--- Start of DATA FOR THIS EXERCISE ---
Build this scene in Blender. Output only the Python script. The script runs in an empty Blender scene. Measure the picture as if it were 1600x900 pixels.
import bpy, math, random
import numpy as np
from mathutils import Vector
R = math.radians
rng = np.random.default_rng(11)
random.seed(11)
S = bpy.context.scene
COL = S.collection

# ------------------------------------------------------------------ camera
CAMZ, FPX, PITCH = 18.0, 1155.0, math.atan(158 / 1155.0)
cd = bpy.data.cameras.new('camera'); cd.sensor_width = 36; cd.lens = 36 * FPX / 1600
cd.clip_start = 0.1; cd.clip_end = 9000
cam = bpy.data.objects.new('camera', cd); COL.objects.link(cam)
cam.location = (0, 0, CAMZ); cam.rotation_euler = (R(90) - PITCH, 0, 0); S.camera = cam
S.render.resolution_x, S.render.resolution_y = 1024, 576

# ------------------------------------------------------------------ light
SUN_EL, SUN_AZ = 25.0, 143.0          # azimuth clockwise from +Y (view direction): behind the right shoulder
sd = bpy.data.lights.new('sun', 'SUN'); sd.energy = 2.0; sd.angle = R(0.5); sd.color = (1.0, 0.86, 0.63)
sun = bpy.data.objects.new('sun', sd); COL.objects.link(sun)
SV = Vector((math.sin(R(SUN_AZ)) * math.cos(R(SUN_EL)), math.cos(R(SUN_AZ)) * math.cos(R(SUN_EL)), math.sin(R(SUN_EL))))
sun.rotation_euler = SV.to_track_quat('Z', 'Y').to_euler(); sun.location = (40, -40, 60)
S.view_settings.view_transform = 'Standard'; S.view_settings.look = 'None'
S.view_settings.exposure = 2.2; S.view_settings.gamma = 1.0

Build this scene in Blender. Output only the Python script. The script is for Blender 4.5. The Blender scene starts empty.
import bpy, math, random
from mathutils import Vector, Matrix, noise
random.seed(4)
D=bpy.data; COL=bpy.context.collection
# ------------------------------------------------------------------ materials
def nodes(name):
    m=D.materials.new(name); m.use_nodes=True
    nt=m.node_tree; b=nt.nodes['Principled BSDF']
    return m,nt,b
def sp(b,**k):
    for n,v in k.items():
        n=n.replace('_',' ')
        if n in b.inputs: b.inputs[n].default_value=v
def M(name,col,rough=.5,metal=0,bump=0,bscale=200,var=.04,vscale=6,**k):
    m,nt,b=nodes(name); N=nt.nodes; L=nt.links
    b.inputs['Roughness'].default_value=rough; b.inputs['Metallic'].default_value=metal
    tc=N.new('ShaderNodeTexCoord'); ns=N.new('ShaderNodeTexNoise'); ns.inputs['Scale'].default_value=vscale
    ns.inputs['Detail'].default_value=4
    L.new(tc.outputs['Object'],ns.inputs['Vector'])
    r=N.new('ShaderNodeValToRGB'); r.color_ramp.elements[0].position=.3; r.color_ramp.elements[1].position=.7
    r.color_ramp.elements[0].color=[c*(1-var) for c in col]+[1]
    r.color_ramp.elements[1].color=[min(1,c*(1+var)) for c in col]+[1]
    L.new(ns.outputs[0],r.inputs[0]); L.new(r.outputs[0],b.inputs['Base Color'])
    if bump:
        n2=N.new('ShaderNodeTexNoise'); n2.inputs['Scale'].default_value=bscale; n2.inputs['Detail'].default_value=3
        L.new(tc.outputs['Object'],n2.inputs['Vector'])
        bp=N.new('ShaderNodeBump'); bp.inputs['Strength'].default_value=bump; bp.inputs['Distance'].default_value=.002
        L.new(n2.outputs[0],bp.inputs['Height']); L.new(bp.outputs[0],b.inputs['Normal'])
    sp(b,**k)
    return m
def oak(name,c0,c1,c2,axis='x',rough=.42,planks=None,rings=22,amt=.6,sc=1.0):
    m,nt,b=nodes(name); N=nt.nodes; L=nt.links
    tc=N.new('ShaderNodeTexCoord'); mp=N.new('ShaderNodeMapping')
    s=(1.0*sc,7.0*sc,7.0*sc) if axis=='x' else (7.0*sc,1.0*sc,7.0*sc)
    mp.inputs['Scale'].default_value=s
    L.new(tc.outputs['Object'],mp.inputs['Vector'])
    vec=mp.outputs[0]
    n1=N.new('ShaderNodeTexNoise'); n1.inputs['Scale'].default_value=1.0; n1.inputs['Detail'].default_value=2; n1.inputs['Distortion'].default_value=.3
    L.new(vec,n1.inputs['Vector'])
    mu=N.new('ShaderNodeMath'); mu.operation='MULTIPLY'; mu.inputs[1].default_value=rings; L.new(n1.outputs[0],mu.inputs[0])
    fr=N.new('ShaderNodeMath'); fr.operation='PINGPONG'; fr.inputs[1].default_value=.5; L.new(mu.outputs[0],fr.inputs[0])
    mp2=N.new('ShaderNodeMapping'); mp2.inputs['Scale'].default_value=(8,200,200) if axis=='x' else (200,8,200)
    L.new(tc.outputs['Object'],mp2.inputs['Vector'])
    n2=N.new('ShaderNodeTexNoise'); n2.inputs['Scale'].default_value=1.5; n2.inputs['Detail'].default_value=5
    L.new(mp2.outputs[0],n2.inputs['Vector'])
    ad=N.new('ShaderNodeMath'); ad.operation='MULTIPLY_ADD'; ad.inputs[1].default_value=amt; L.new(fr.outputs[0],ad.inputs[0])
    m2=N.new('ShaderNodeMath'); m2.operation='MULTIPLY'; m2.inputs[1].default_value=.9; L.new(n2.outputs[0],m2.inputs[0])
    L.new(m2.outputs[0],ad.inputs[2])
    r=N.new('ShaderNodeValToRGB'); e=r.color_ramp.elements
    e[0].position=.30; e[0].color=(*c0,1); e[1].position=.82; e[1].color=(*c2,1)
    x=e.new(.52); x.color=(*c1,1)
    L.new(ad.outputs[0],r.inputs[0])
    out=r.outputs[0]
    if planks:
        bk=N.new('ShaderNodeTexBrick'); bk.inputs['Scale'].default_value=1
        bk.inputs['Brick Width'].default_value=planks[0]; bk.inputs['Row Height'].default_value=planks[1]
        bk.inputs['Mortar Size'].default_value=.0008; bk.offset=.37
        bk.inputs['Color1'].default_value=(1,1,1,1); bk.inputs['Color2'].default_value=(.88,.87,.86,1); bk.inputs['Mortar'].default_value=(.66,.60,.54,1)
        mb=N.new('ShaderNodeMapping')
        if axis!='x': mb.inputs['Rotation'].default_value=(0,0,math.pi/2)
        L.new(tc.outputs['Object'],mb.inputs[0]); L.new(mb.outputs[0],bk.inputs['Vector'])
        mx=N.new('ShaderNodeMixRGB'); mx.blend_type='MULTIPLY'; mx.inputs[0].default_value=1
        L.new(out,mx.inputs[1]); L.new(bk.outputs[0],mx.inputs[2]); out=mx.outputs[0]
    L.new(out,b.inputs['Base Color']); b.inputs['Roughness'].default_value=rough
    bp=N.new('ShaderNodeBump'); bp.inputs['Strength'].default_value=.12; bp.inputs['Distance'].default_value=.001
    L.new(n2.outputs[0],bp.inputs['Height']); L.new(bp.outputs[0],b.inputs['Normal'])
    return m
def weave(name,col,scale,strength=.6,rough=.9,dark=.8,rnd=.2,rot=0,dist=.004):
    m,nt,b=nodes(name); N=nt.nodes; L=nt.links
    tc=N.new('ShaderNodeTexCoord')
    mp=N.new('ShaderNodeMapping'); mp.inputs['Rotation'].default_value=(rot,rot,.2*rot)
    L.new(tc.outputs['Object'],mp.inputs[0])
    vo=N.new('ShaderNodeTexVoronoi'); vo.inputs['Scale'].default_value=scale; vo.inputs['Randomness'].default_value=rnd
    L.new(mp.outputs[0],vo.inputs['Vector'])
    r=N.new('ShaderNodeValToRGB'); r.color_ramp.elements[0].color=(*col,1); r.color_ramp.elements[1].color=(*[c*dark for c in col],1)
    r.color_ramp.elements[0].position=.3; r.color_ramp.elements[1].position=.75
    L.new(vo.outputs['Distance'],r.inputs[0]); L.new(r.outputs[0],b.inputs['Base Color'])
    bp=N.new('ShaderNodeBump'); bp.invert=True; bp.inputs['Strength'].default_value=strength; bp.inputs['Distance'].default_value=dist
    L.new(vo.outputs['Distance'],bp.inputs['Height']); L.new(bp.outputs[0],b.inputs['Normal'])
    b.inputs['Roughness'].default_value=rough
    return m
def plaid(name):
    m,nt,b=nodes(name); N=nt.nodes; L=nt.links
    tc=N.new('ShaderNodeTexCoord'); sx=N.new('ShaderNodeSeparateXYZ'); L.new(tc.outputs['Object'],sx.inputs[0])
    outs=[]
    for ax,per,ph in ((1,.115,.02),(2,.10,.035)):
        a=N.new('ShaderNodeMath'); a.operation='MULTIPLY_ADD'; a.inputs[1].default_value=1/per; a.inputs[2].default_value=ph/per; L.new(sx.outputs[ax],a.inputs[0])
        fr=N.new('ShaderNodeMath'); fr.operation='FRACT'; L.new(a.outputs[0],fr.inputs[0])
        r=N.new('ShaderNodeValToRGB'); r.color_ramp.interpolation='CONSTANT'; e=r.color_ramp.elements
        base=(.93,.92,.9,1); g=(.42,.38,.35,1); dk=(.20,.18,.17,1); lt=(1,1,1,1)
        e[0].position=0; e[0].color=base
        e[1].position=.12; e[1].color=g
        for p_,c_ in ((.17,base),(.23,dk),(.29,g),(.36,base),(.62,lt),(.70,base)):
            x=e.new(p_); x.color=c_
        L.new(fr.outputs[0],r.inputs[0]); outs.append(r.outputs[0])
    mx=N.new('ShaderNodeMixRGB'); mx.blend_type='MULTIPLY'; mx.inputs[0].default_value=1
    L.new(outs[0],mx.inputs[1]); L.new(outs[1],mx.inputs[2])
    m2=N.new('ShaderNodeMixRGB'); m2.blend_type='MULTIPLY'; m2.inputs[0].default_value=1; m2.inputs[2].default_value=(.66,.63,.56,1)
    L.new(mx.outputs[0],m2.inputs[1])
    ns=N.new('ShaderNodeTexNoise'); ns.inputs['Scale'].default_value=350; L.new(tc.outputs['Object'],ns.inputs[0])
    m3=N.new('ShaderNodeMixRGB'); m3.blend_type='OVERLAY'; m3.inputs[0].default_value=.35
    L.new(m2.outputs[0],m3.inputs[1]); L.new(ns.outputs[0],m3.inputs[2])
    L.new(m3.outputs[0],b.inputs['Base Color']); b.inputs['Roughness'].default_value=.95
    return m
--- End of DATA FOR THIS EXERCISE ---
WRITTEN REQUEST -
Return exactly the opening lines of the listing above, ending with the line that has "S.render.resolution_x, S.render.resolution_y = 1024, 576".

REPLY TO THE EXERCISE -
Build this scene in Blender. Output only the Python script. The script runs in an empty Blender scene. Measure the picture as if it were 1600x900 pixels.
import bpy, math, random
import numpy as np
from mathutils import Vector
R = math.radians
rng = np.random.default_rng(11)
random.seed(11)
S = bpy.context.scene
COL = S.collection

# ------------------------------------------------------------------ camera
CAMZ, FPX, PITCH = 18.0, 1155.0, math.atan(158 / 1155.0)
cd = bpy.data.cameras.new('camera'); cd.sensor_width = 36; cd.lens = 36 * FPX / 1600
cd.clip_start = 0.1; cd.clip_end = 9000
cam = bpy.data.objects.new('camera', cd); COL.objects.link(cam)
cam.location = (0, 0, CAMZ); cam.rotation_euler = (R(90) - PITCH, 0, 0); S.camera = cam
S.render.resolution_x, S.render.resolution_y = 1024, 576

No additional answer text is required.